— start RECORDS TO PROCESS —

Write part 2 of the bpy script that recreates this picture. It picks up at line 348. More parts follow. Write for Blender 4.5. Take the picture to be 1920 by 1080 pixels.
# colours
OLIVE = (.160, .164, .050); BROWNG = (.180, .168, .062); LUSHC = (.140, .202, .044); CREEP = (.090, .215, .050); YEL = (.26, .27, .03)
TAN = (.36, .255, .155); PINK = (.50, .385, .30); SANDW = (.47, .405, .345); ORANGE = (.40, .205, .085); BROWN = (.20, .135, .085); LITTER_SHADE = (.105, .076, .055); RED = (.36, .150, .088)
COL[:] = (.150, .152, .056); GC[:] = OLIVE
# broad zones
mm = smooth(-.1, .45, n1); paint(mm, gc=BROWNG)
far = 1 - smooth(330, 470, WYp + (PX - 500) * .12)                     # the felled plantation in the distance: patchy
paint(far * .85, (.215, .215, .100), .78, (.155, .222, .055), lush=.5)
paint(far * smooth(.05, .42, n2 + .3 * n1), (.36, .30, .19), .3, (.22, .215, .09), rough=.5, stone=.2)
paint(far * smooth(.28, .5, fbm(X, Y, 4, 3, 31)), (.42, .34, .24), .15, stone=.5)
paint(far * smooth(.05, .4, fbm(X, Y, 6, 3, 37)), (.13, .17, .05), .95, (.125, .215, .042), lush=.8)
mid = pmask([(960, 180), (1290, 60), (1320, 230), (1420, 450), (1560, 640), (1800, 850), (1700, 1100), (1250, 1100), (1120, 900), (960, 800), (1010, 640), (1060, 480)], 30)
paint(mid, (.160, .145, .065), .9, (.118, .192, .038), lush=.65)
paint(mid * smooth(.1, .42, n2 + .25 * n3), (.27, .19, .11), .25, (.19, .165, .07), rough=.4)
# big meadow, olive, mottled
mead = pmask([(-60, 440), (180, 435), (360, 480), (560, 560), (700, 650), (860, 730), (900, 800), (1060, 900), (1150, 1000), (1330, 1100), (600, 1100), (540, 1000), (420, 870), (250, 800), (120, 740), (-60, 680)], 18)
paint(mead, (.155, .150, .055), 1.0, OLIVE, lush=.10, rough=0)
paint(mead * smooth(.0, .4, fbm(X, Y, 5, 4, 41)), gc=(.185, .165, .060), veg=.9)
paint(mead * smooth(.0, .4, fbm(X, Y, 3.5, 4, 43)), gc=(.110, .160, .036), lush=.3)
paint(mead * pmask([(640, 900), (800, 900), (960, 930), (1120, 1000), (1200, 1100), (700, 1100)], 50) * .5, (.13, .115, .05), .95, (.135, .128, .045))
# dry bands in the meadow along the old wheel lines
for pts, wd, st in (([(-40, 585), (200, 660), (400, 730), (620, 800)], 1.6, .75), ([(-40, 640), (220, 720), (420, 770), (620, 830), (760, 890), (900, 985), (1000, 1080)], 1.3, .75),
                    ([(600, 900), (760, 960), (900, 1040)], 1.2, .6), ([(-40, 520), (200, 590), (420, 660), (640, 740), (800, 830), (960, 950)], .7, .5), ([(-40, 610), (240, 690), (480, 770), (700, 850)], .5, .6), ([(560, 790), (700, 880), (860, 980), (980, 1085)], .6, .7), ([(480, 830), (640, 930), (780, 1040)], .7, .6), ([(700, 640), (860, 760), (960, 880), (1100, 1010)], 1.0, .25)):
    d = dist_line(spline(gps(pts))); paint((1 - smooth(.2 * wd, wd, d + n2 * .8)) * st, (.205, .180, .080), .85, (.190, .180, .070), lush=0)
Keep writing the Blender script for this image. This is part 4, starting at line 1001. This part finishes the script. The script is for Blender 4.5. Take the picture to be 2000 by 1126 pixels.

— end RECORDS TO PROCESS —

### WHAT IS NEEDED:
Print the records once more, exactly as they were given.

### TASK ANSWER:
Write part 2 of the bpy script that recreates this picture. It picks up at line 348. More parts follow. Write for Blender 4.5. Take the picture to be 1920 by 1080 pixels.
# colours
OLIVE = (.160, .164, .050); BROWNG = (.180, .168, .062); LUSHC = (.140, .202, .044); CREEP = (.090, .215, .050); YEL = (.26, .27, .03)
TAN = (.36, .255, .155); PINK = (.50, .385, .30); SANDW = (.47, .405, .345); ORANGE = (.40, .205, .085); BROWN = (.20, .135, .085); LITTER_SHADE = (.105, .076, .055); RED = (.36, .150, .088)
COL[:] = (.150, .152, .056); GC[:] = OLIVE
# broad zones
mm = smooth(-.1, .45, n1); paint(mm, gc=BROWNG)
far = 1 - smooth(330, 470, WYp + (PX - 500) * .12)                     # the felled plantation in the distance: patchy
paint(far * .85, (.215, .215, .100), .78, (.155, .222, .055), lush=.5)
paint(far * smooth(.05, .42, n2 + .3 * n1), (.36, .30, .19), .3, (.22, .215, .09), rough=.5, stone=.2)
paint(far * smooth(.28, .5, fbm(X, Y, 4, 3, 31)), (.42, .34, .24), .15, stone=.5)
paint(far * smooth(.05, .4, fbm(X, Y, 6, 3, 37)), (.13, .17, .05), .95, (.125, .215, .042), lush=.8)
mid = pmask([(960, 180), (1290, 60), (1320, 230), (1420, 450), (1560, 640), (1800, 850), (1700, 1100), (1250, 1100), (1120, 900), (960, 800), (1010, 640), (1060, 480)], 30)
paint(mid, (.160, .145, .065), .9, (.118, .192, .038), lush=.65)
paint(mid * smooth(.1, .42, n2 + .25 * n3), (.27, .19, .11), .25, (.19, .165, .07), rough=.4)
# big meadow, olive, mottled
mead = pmask([(-60, 440), (180, 435), (360, 480), (560, 560), (700, 650), (860, 730), (900, 800), (1060, 900), (1150, 1000), (1330, 1100), (600, 1100), (540, 1000), (420, 870), (250, 800), (120, 740), (-60, 680)], 18)
paint(mead, (.155, .150, .055), 1.0, OLIVE, lush=.10, rough=0)
paint(mead * smooth(.0, .4, fbm(X, Y, 5, 4, 41)), gc=(.185, .165, .060), veg=.9)
paint(mead * smooth(.0, .4, fbm(X, Y, 3.5, 4, 43)), gc=(.110, .160, .036), lush=.3)
paint(mead * pmask([(640, 900), (800, 900), (960, 930), (1120, 1000), (1200, 1100), (700, 1100)], 50) * .5, (.13, .115, .05), .95, (.135, .128, .045))
# dry bands in the meadow along the old wheel lines
for pts, wd, st in (([(-40, 585), (200, 660), (400, 730), (620, 800)], 1.6, .75), ([(-40, 640), (220, 720), (420, 770), (620, 830), (760, 890), (900, 985), (1000, 1080)], 1.3, .75),
                    ([(600, 900), (760, 960), (900, 1040)], 1.2, .6), ([(-40, 520), (200, 590), (420, 660), (640, 740), (800, 830), (960, 950)], .7, .5), ([(-40, 610), (240, 690), (480, 770), (700, 850)], .5, .6), ([(560, 790), (700, 880), (860, 980), (980, 1085)], .6, .7), ([(480, 830), (640, 930), (780, 1040)], .7, .6), ([(700, 640), (860, 760), (960, 880), (1100, 1010)], 1.0, .25)):
    d = dist_line(spline(gps(pts))); paint((1 - smooth(.2 * wd, wd, d + n2 * .8)) * st, (.205, .180, .080), .85, (.190, .180, .070), lush=0)
Keep writing the Blender script for this image. This is part 4, starting at line 1001. This part finishes the script. The script is for Blender 4.5. Take the picture to be 2000 by 1126 pixels.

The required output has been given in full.